Killer Hobbies received a double bouquet of great news this week.
I had the honor of being listed, along with fellow author and Killer Hobbies co-blogger Linda O. Johnston, on the IMBA’s Bestsellers list for October. (
http://www.mysterybooksellers.com/bestsellers.html)
Now, as a relatively new author (I’ve actually been published many times before, but always under a pseudonym), I found myself awestruck—perhaps overly so—by the term “Bestseller.”
When my name turned up on the IMBA’s list just one month after the publication date for DYING TO BE THIN, I spent an embarrassing amount of my thought-time “dieseling,” as our Monica would say, over the following questions:
“What is a ‘Bestseller’, anyway?”
“What does it
mean?”
“Why am I spending so much time thinking about the ‘B-word’ rather than doing what I’m
supposed to be doing, which is finishing up the first draft for A KILLER WORKOUT?”
After misdirecting all that brain energy, I finally decided to observe an old adage (I’m probably misquoting it here): “God arranged man’s arms and legs so that it is hard for him to either a) pat himself on the back, or b) kick himself on the behind.”
Bottom line: I’ve got another book to finish!!!!!
Read of the week
When I’m not thought-dieseling or writing, I’ve been reading an interesting book called WRITING THE BREAKOUT NOVEL, by Donald Maass.
His advice for how write a “breakout novel”—in a nutshell, it’s this: open up your story.

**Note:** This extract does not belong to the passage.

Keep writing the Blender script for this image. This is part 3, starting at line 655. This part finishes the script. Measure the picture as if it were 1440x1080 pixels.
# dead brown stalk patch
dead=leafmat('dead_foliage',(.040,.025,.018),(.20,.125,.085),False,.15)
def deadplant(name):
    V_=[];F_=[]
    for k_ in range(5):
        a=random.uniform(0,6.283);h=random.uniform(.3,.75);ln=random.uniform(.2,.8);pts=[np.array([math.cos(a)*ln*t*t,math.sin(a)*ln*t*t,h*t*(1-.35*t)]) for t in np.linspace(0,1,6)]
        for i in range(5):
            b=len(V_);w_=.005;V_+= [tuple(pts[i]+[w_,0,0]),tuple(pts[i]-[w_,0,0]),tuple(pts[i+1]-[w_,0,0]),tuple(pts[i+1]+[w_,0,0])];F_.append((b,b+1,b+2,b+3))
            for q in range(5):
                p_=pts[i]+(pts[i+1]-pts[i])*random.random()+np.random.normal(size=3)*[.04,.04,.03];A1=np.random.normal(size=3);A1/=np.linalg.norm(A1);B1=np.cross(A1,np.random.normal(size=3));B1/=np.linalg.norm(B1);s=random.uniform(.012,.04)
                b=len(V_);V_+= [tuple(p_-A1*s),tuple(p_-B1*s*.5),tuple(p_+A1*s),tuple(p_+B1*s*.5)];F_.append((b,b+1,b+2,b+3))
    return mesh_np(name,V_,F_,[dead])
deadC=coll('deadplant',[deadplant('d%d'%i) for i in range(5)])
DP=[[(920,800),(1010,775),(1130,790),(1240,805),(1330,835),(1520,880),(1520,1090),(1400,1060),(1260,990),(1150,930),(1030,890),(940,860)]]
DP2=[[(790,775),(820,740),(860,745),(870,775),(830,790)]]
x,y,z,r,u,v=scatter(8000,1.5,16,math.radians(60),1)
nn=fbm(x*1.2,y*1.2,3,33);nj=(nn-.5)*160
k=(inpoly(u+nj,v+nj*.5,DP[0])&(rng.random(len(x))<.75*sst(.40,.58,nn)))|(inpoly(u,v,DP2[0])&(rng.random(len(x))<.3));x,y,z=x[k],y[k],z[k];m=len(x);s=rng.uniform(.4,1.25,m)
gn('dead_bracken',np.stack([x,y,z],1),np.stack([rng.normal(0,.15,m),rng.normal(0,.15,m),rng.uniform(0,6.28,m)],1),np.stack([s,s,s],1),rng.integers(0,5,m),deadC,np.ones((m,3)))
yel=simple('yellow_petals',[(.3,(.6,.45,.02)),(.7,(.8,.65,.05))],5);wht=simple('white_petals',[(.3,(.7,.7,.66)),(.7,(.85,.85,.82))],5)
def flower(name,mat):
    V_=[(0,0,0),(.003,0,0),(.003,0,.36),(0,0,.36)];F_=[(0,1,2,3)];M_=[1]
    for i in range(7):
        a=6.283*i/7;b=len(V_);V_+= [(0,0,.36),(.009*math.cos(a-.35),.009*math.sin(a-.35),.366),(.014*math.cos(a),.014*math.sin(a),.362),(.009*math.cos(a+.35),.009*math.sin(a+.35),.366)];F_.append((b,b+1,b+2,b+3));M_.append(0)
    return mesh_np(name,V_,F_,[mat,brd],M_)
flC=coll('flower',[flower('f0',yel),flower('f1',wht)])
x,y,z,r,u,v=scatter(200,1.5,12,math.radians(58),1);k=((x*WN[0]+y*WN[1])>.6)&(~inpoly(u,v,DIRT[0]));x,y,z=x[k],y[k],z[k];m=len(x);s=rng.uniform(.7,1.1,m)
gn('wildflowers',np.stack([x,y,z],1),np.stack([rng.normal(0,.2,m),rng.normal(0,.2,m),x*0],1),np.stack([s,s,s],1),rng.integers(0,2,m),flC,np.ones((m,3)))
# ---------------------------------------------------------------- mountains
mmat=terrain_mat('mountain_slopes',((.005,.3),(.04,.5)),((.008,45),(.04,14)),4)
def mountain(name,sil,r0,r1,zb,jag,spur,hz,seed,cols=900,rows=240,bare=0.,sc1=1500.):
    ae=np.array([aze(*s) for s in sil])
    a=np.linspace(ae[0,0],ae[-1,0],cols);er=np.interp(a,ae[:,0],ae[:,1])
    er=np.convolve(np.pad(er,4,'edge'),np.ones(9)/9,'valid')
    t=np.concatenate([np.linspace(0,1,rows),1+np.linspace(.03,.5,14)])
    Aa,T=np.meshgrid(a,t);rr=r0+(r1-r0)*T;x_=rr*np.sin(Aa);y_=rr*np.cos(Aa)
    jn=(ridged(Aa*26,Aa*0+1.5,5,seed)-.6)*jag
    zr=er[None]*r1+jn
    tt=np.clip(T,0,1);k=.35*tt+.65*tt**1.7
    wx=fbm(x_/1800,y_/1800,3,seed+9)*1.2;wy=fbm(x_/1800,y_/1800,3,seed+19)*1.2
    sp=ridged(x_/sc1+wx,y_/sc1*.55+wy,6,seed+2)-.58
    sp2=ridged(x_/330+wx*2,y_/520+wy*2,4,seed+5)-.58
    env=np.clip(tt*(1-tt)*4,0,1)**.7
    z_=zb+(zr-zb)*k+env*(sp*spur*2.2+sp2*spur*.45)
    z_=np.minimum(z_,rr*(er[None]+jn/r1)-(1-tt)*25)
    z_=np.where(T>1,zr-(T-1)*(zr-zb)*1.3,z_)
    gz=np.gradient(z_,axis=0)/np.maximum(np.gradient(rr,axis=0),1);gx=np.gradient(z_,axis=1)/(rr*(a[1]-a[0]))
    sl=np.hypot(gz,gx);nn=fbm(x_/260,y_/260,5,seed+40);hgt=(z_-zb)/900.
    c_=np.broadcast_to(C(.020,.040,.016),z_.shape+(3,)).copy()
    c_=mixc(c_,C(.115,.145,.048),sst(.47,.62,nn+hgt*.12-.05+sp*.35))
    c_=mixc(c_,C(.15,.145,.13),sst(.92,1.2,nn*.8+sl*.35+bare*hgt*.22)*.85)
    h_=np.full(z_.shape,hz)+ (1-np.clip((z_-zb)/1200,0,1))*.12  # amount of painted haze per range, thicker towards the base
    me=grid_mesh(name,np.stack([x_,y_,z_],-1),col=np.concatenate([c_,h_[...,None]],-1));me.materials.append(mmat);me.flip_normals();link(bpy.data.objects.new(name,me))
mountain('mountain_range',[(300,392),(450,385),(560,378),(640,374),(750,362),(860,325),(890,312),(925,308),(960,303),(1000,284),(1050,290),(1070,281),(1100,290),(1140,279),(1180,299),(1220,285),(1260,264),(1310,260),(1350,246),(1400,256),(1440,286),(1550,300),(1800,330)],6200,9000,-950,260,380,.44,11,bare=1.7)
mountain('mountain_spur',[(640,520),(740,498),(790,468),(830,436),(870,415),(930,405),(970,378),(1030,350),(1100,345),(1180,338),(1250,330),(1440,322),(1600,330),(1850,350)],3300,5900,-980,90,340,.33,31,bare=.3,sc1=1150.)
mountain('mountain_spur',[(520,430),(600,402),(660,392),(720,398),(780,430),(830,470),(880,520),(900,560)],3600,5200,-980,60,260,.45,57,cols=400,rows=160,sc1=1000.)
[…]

Make it bigger. Give it higher stakes, a larger theme, one that impacts many more people than you’d find in, say, the population of Cabot Cove.
I find myself instinctively doing that. In the second book in The Fat City Mysteries, A KILLER WORKOUT, there is an umbrella “theme” of mean girls grown up, but underneath that theme, there are other, larger issues at stake: child molestation and criminal activity in the national forests, plus environmental peril.
So I’m wondering—do you think that books need to “grow” their stories in scope in order to maintain a reader’s interest and loyalty? Authors, do you use any particular techniques to widen the scope of your follow-on works? To make them “bigger”? To achieve a “breakout” novel?